#### Data lines
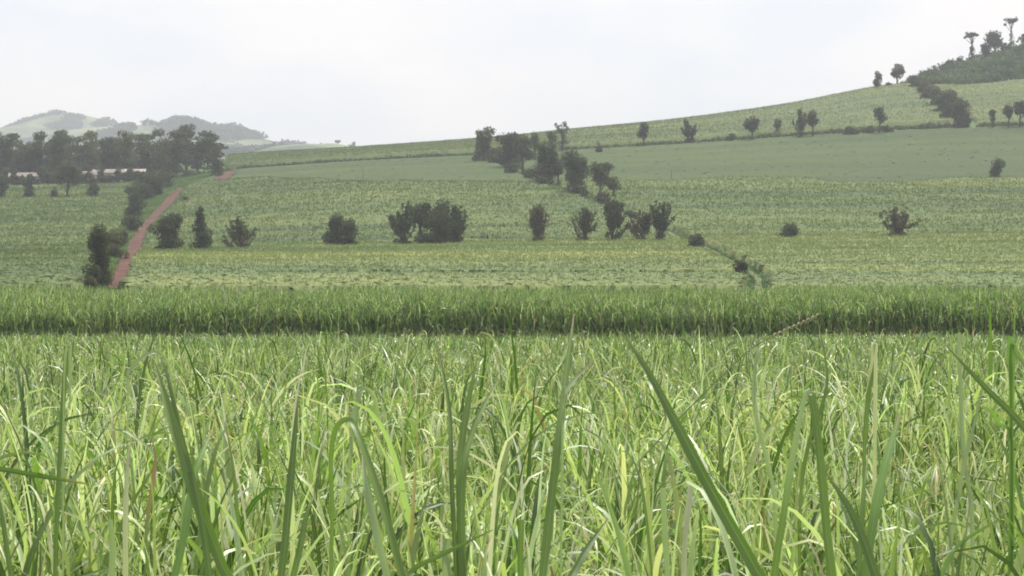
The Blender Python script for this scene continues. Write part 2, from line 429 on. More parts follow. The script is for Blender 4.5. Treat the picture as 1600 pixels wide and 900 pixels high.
tag(mesh_obj("grass", tri, np.arange(3 * n).reshape(-1, 3), M_TUFT, col=np.repeat(ct, 3, 0), smooth=False), "rough green grass on the verges of the red road and the diagonal path", "grass", kind='stuff')

# ------------------------------------------------------------------ distant hills
def far_hill(sil, dist, depth, seed, foot_py):
    u = np.arange(sil[0][0], sil[-1][0] + 1, 4.0)
    top = np.interp(u, [p[0] for p in sil], [p[1] for p in sil])
    t = np.linspace(-1, 1, 60)
    Uu, Tt = np.meshgrid(u, t)
    ztop = CZ + (HOR - top) / F * dist
    zb = CZ + (HOR - foot_py) / F * (dist - depth)
    dd = dist + Tt * depth
    x = (Uu - 800) / F * dist
    sh = (1 - np.abs(Tt)) ** 1.05
    nz = (vnoise(x, dd, 160, seed) - 0.5) * 36 + (vnoise(x, dd, 55, seed + 1) - 0.5) * 16
    edge = np.minimum(1, np.minimum(Uu - sil[0][0], sil[-1][0] - Uu) / 60.0)
    z = zb + (ztop[None] - zb) * sh + nz * np.sin(np.abs(Tt) * math.pi) * edge - 30 * (1 - edge) 
    z = np.where(np.abs(Tt) > 0.98, -10, z)
    V = np.stack([x, dd, z], -1).reshape(-1, 3); m = len(u)
    a = (np.arange(59)[:, None] * m + np.arange(m - 1)[None]).ravel()
    tag(mesh_obj("hills", V, np.stack([a, a + 1, a + m + 1, a + m], 1), M_HILL), kind='structure')
    return lambda uu, tt: ((uu - 800) / F * dist, dist + tt * depth, float(zb + (np.interp(uu, u, ztop) - zb) * (1 - abs(tt)) ** 1.05))
hillA = far_hill([(-260, 214), (-60, 206), (0, 207), (36, 203), (46, 191), (75, 181), (95, 177), (110, 174), (130, 178), (160, 185), (190, 193), (230, 204), (320, 218), (420, 236)], 4300, 700, 40, 240)
hillB = far_hill([(60, 215), (130, 201), (190, 194), (215, 194), (240, 192), (260, 188), (285, 186), (310, 190), (335, 199), (350, 200), (366, 200), (385, 207), (410, 216), (440, 223), (475, 231), (520, 237), (700, 245)], 3600, 600, 50, 245)
hillC = far_hill([(-200, 232), (20, 222), (120, 226), (300, 226), (380, 233), (440, 235), (520, 235), (620, 238), (760, 246)], 2600, 400, 60, 262)

# ------------------------------------------------------------------ trees
def tube(bag, pts, radii, col, sides=6):
    pts = np.asarray(pts, float); n = len(pts)
    tan = np.gradient(pts, axis=0); tan /= np.linalg.norm(tan, axis=1)[:, None] + 1e-9
    ref = np.array([0.3, 1, 0.1]); s = np.cross(tan, ref); s /= np.linalg.norm(s, axis=1)[:, None] + 1e-9
    t = np.cross(tan, s); a = np.linspace(0, 2 * math.pi, sides, endpoint=False)
    ring = pts[:, None] + (s[:, None] * np.cos(a)[None, :, None] + t[:, None] * np.sin(a)[None, :, None]) * np.asarray(radii)[:, None, None]
    V = ring.reshape(-1, 3); Fq = []
    for i in range(n - 1):
        for j in range(sides):
            Fq.append([i * sides + j, i * sides + (j + 1) % sides, (i + 1) * sides + (j + 1) % sides, (i + 1) * sides + j])
    bag.add(V, Fq, col)

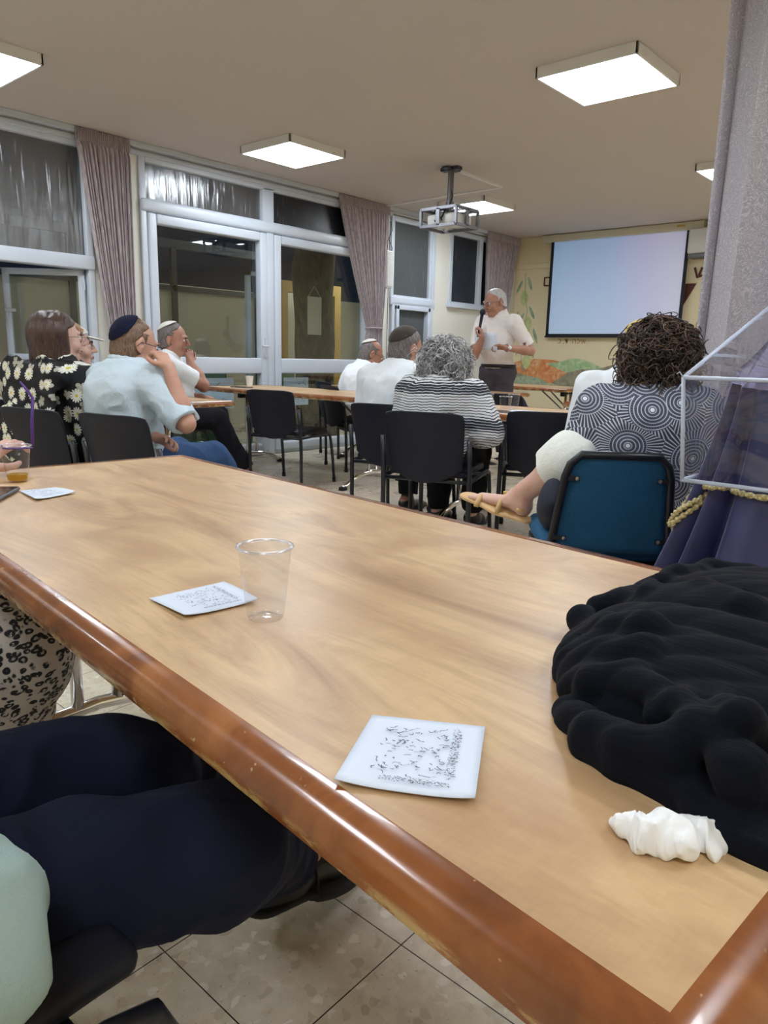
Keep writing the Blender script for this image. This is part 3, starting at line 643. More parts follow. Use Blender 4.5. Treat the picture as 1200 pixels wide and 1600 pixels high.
# projector beam: a spot lamp with a rectangular picture
def beam():
    L = bpy.data.lights.new('projector_beam', 'SPOT'); L.energy = PROJECTOR_WATTS; L.spot_size = R_(60); L.spot_blend = 0; L.shadow_soft_size = .015
    o = bpy.data.objects.new('projector_beam', L); COL.objects.link(o)
    src = Vector((-4.29, 5.98, 2.30)); tgt = Vector((-4.447, YB-.086, 2.04)); 
    # square on to the wall: the picture is keystone free
    o.location = src; o.rotation_euler = (R_(90), 0, 0)       # looks along +Y
    L.use_nodes = True; t = L.node_tree; e = t.nodes['Emission']
    m = NT.__new__(NT); m.t = t
    tc = m.n('ShaderNodeTexCoord'); s = m.sep(tc.outputs['Normal'])
    D = (YB-.086)-src.y
    px = m.math('DIVIDE', s[0], m.math('ABSOLUTE', s[2])); py = m.math('DIVIDE', s[1], m.math('ABSOLUTE', s[2]))
    x0, x1 = (-4.45-.91-src.x)/D, (-4.45+.915-src.x)/D; z0, z1 = (1.415-src.z)/D, (2.655-src.z)/D
    ins = None
    for a, lo, hi in ((px, x0, x1), (py, z0, z1)):
        k = m.math('MULTIPLY', m.math('GREATER_THAN', a, lo), m.math('LESS_THAN', a, hi)); ins = k if ins is None else m.math('MULTIPLY', ins, k)
    u = m.math('DIVIDE', m.math('SUBTRACT', px, x0), x1-x0); v = m.math('DIVIDE', m.math('SUBTRACT', py, z0), z1-z0)
    c = m.ramp(m.math('ADD', u, m.math('MULTIPLY', v, .12)), [(0, (.14,.55,1.)), (.55, (.26,.52,1.)), (.85, (.62,.56,1.)), (1, (.74,.7,1.))])
    m.l(c, e.inputs[0]); m.l(ins, e.inputs[1])
    tag(o, 'light beam of the ceiling projector', 'light')
beam()
# air conditioner right of the screen
ac = empty('air_conditioner', (-3.05, YB, 0)); tag(ac, 'white wall air conditioner between the projection screen and the damask curtain', 'air conditioner')
autosmooth(MB().box((-.42, -.22, 2.36), (.5, 0, 2.66), .03).build('housing', M['white_plastic'], ac)); MB().box((-.40, -.225, 2.31), (.48, -.05, 2.36), .01).build('vent_flap', M['steel'], ac)
# louvred box on the pier
lb = empty('louvred_box', (XL, 6.78, 0)); tag(lb, 'white louvred box on the pier beside the tied curtain', 'vent')
MB().box((0, -.05, 1.84), (.10, .06, 2.26), .006).build('housing', M['white_plastic'], lb)
m = MB()
for i in range(22): m.box((.10, -.045, 1.86+i*.018), (.112, .055, 1.868+i*.018))
m.build('louvre', M['white_plastic'], lb)
o = MB().tube([(XL+.02, 6.86, 2.66), (XL+.05, 6.87, 2.5), (XL+.02, 6.84, 2.4), (XL+.05, 6.88, 2.3), (XL+.04, 6.86, 2.22)], .004, 6).tube([(XL+.015, 6.87, 2.6), (XL+.015, 6.86, 1.9), (XL+.015, 6.86, .2)], .004, 6).build('hanging_cable', M['rubber']); tag(o, 'thin cables dangling beside the tall window', 'cable')
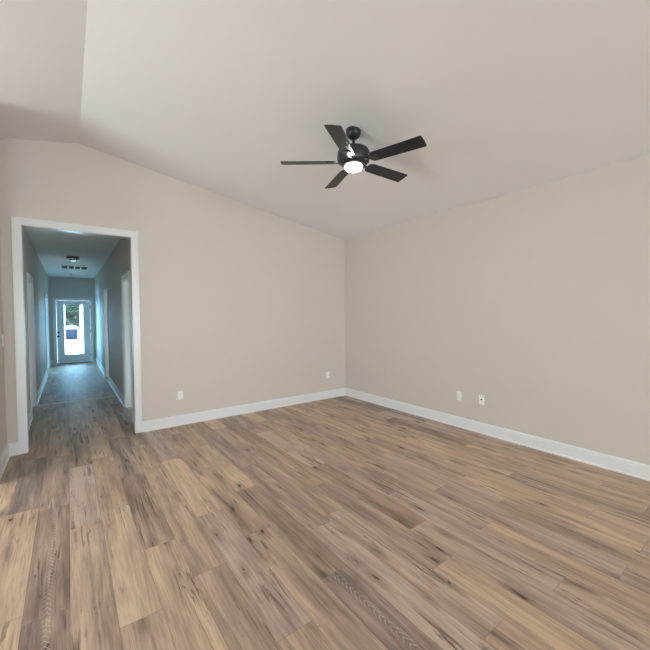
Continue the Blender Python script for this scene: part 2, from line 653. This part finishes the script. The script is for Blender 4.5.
def baseboard(name, runs, label, h=0.135):
    """runs: (axis, wall coordinate, a, b, sign)  sign = direction the board sticks out"""
    b2 = bmesh.new()
    for ax, w, a, c, s in runs:
        pts = [(w + s * d, z) for d, z in bb_profile(h)]
        prism(b2, pts, 'y' if ax == 'y' else 'x', a, c)
    struct(obj(name, b2, M_TRIM), label, 'baseboard')


CW = 0.067
baseboard('baseboard_back', [('x', YW, OX1 + CW, XR, -1), ('x', YW, XL, OX0 - CW, -1)], 'white baseboard along the gable wall')
baseboard('baseboard_right', [('y', XR, Y_FRONT, YW, -1)], 'white baseboard along the long plain wall')
baseboard('baseboard_left', [('y', XL, 4.15, YW, 1)], 'white baseboard on the wall stub beside the hall opening')
baseboard('baseboard_hall_left', [('y', HL, HY0, LD[0][0] - CW, 1), ('y', HL, LD[0][1] + CW, LD[1][0] - CW, 1), ('y', HL, LD[1][1] + CW, HE, 1)],
          'white baseboard along the left hall wall')
baseboard('baseboard_hall_right', [('y', HR, HY0, RD[0][0] - CW, -1), ('y', HR, RD[0][1] + CW, RD[1][0] - CW, -1), ('y', HR, RD[1][1] + CW, HE, -1)],
          'white baseboard along the right hall wall')
baseboard('baseboard_hall_end', [('x', HE, HL, DX0 - CW, -1), ('x', HE, DX1 + CW, HR, -1)], 'white baseboard beside the glass door')


def casing_bar(b2, mk, a0, a1, z0, z1, side):
    """flat casing bar with a raised back band on its outer edge. mk(a, d, z)->xyz"""
    def bx(p0, p1, d0, d1, q0, q1):
        v = [b2.verts.new(mk(p, d, q)) for p in (p0, p1) for d in (d0, d1) for q in (q0, q1)]
        for f in ((0, 1, 3, 2), (4, 6, 7, 5), (0, 4, 5, 1), (2, 3, 7, 6), (0, 2, 6, 4), (1, 5, 7, 3)):
            b2.faces.new([v[i] for i in f])
    bx(a0, a1, 0, 0.013, z0, z1)
    w = 0.018
    if side == 'lo':
        bx(a0, a0 + w, 0.013, 0.019, z0, z1)
    elif side == 'hi':
        bx(a1 - w, a1, 0.013, 0.019, z0, z1)
    else:
        bx(a0, a1, 0.013, 0.019, z1 - w, z1)


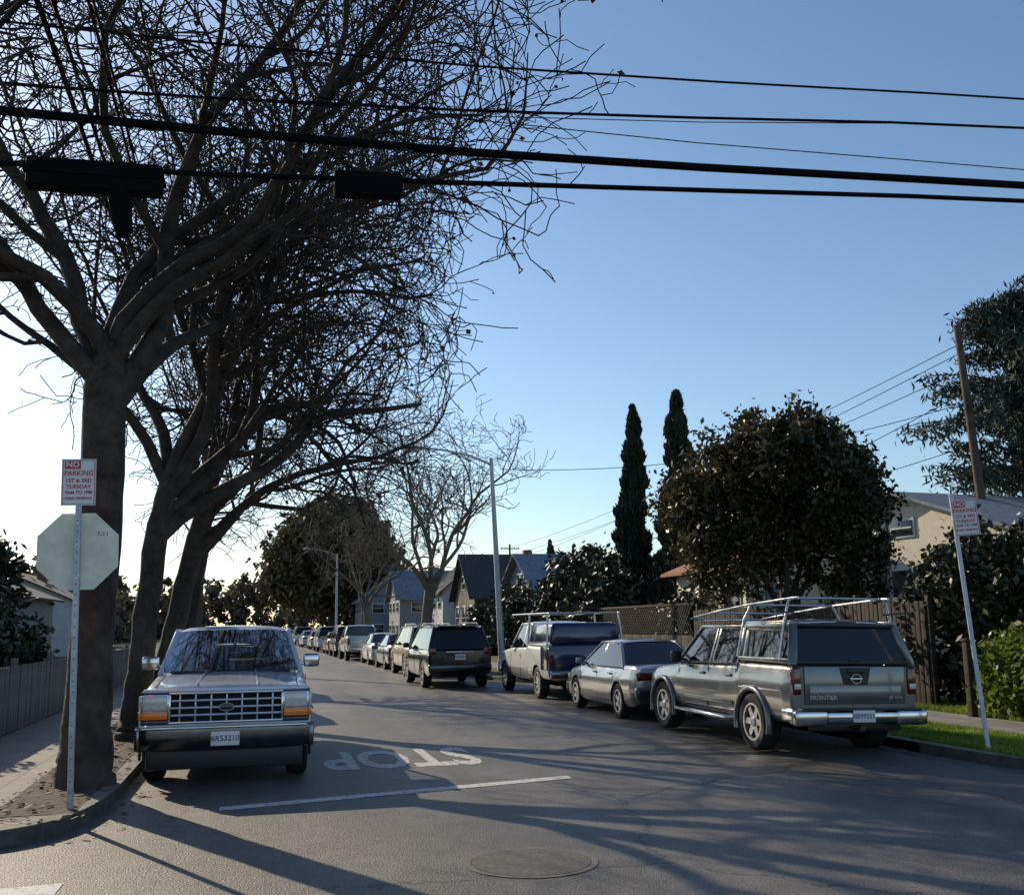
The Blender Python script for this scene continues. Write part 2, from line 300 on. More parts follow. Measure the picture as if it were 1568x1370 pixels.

#### What to produce
From the listing above, copy out each line where the word "Python" appears.

#### Result of the task
The Blender Python script for this scene continues. Write part 2, from line 429 on. More parts follow. The script is for Blender 4.5. Treat the picture as 1600 pixels wide and 900 pixels high.
Continue the Blender Python script for this scene: part 2, from line 653. This part finishes the script. The script is for Blender 4.5.
The Blender Python script for this scene continues. Write part 2, from line 300 on. More parts follow. Measure the picture as if it were 1568x1370 pixels.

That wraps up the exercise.